Post by Brasil9 » Thu Oct 11, 2012 12:58 am

Hello, I am by no means an expert, but here are my thoughts on your ps. I did like the story and it made me personally connect with your experience, but as a few have said before in this thread, I think that it is missing a connection to why you would like to attend law school. Have you thought about perhaps attaching this idea of your interest in history into how this would benefit you as a lawyer? Past precedent in law is crucial and to have someone who understands and is interested in history surely helps while doing research. Perhaps show that your interest in history will give you an advantage over other candidates because of your research abilities or something of that nature.

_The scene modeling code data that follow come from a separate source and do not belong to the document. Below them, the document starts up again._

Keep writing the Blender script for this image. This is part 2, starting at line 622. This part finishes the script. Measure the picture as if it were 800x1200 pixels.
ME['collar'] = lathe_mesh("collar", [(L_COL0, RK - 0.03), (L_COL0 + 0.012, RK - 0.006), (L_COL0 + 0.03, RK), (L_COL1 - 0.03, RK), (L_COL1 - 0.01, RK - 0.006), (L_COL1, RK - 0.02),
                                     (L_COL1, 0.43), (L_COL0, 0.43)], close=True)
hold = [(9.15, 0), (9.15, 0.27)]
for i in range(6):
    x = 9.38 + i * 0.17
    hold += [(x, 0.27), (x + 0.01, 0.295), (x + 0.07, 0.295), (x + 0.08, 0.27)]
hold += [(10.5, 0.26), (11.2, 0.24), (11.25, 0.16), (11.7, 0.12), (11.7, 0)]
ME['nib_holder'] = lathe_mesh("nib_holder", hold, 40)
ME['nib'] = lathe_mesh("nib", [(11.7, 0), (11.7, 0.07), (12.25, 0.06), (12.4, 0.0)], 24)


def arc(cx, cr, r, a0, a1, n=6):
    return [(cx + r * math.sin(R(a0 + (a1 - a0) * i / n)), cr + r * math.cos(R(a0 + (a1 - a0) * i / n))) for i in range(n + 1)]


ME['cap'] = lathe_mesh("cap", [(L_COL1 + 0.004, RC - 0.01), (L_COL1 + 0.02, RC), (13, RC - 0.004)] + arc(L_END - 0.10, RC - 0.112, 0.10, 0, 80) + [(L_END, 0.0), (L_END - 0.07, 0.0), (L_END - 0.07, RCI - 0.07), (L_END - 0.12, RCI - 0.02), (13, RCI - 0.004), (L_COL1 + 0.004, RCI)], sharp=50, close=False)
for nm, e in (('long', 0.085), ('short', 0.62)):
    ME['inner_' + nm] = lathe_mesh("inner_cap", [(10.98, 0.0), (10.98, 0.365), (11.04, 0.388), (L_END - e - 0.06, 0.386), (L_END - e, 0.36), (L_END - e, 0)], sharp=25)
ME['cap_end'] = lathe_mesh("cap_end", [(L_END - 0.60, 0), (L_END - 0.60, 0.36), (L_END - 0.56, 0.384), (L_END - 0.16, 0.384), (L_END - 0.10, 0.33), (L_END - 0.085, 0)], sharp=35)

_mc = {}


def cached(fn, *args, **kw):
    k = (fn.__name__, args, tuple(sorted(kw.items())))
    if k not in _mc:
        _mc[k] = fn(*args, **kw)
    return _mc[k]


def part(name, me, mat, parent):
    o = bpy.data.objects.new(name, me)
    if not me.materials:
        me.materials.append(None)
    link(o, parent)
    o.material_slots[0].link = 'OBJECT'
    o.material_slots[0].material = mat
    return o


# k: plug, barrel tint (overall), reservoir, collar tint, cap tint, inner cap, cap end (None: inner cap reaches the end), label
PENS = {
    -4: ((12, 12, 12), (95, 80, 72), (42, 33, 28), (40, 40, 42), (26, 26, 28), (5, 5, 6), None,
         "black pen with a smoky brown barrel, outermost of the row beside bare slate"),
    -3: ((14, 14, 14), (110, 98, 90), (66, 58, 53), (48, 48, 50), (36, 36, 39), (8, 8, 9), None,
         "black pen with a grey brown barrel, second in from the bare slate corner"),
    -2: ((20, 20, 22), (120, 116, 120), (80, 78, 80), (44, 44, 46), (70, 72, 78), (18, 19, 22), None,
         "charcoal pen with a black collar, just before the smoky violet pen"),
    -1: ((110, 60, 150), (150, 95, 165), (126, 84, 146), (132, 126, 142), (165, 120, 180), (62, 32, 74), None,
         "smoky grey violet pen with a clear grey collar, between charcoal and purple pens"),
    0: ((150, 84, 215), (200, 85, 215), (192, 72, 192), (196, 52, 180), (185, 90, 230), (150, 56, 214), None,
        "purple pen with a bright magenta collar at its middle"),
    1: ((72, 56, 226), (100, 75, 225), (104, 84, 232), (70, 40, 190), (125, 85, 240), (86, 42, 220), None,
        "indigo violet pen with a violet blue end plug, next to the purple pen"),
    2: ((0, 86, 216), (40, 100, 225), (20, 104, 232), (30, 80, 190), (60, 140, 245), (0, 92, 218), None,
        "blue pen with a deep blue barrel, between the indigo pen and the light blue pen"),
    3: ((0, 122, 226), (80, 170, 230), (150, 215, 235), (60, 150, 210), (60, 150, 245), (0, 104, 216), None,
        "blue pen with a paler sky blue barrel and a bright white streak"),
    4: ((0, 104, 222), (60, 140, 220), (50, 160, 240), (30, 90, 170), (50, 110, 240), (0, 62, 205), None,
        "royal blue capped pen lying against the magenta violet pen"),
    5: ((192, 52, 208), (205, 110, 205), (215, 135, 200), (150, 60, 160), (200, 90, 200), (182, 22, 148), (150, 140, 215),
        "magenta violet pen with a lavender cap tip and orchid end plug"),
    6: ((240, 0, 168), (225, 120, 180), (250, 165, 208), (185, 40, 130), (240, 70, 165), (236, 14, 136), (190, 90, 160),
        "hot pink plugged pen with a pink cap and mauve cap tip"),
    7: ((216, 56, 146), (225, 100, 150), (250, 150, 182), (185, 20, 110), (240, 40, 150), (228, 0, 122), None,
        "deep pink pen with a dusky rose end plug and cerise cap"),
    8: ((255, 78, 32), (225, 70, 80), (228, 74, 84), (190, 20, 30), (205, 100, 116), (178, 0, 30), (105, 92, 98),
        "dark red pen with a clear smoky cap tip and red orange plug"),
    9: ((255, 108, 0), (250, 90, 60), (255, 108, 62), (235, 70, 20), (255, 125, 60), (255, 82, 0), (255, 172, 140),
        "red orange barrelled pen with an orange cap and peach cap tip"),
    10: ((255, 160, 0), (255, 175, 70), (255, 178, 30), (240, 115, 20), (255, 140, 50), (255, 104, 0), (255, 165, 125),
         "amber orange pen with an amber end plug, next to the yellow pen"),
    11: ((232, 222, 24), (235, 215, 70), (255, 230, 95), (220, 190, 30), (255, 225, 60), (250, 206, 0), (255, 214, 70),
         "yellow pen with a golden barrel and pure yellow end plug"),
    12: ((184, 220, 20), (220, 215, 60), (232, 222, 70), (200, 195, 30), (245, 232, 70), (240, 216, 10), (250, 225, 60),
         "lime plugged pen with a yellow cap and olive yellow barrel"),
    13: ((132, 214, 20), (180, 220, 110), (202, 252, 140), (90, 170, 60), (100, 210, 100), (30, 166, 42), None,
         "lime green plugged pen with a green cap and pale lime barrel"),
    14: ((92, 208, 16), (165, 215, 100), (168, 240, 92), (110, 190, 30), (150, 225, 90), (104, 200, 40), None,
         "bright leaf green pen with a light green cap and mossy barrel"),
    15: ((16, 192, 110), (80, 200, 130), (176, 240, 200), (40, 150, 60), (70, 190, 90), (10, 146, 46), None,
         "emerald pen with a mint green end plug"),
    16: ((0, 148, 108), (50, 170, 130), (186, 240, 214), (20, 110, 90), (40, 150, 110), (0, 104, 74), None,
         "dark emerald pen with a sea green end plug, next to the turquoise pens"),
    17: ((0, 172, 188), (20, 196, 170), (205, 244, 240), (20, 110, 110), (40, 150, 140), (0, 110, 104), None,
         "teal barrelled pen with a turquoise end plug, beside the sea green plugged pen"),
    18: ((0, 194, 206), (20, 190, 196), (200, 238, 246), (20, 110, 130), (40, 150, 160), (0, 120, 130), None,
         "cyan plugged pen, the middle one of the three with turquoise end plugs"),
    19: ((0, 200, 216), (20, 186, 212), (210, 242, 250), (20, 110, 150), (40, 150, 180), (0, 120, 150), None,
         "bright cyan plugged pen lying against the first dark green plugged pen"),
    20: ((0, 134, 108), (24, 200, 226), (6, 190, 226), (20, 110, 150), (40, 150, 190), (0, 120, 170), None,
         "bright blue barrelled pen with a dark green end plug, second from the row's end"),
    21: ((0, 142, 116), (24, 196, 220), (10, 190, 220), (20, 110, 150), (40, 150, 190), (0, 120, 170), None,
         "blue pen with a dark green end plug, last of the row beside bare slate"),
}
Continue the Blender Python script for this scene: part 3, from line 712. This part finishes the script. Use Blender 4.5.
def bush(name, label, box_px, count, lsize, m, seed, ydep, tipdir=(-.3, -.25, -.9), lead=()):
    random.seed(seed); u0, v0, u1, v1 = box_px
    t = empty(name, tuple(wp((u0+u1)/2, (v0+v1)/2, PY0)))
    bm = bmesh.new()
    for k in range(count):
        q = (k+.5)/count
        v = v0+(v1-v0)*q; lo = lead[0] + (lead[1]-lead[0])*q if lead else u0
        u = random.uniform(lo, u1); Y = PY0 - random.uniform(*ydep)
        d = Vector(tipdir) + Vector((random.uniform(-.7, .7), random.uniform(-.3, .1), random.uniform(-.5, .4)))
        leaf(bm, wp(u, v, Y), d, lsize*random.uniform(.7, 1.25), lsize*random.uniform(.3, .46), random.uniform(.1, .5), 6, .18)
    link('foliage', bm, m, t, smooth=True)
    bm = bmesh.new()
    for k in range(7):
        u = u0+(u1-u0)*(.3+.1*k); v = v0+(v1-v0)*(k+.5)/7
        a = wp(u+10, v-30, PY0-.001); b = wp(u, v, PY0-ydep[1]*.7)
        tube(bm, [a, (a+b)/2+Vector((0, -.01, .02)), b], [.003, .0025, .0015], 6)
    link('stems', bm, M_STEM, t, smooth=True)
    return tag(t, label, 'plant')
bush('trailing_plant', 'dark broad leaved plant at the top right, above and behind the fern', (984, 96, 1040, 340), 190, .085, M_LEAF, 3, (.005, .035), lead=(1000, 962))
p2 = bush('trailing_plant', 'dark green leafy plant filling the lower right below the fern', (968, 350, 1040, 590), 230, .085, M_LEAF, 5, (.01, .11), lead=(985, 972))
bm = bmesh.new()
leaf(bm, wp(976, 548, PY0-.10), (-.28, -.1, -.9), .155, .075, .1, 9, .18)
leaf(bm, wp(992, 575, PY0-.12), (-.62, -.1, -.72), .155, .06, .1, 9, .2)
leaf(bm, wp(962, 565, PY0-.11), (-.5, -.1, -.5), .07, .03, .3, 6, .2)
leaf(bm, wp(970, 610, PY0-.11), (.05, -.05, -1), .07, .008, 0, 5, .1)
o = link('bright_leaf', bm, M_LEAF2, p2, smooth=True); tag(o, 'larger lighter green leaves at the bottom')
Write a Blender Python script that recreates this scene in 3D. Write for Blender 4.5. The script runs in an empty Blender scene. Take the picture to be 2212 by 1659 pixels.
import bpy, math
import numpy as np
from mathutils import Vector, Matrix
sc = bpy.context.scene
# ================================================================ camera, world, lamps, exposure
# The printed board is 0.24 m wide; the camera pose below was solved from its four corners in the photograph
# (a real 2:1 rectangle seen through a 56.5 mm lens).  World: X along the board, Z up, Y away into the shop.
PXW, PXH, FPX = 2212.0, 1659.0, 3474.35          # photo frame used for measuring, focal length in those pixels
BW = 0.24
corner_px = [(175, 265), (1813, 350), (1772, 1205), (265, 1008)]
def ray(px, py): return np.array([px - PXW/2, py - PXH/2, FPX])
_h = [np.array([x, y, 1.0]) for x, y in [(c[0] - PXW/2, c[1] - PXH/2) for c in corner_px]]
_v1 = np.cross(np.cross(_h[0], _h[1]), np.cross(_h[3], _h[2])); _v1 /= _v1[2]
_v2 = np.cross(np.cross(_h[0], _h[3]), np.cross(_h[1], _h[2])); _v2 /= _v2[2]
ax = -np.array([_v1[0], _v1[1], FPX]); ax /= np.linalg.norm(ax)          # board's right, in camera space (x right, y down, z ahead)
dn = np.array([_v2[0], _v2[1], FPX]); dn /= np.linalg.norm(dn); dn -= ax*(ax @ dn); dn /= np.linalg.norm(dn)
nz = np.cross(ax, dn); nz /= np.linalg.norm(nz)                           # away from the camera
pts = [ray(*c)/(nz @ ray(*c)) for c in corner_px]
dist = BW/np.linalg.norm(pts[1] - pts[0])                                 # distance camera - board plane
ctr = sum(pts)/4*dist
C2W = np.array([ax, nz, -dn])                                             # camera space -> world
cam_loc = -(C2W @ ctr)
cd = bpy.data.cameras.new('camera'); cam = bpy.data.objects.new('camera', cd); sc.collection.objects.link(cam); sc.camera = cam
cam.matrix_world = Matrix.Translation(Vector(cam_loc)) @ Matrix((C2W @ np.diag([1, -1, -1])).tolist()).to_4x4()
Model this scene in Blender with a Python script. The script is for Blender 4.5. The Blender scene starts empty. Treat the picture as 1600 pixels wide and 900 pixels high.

I would also get rid of this entire paragraph as it makes you seem a bit weak. I don't think that you want to boast when you write these, but giving off a "weak" image is good either:

"Today I would I still describe my basic outlook on life the same way. I enjoy learning as much as I am able to, merely for the sake of learning itself. This is not to say I am uniquely gifted in an academic sense, for I have been continuously humbled by the talent and determination of those around me since I have grown from the boy I was on the boardwalk into the young adult I am today. In fact, one of the other pieces of advice my grandfather would often tell me was to learn as much as you can so you can know more than the next guy in the room, and once you know more than them all, find a bigger room."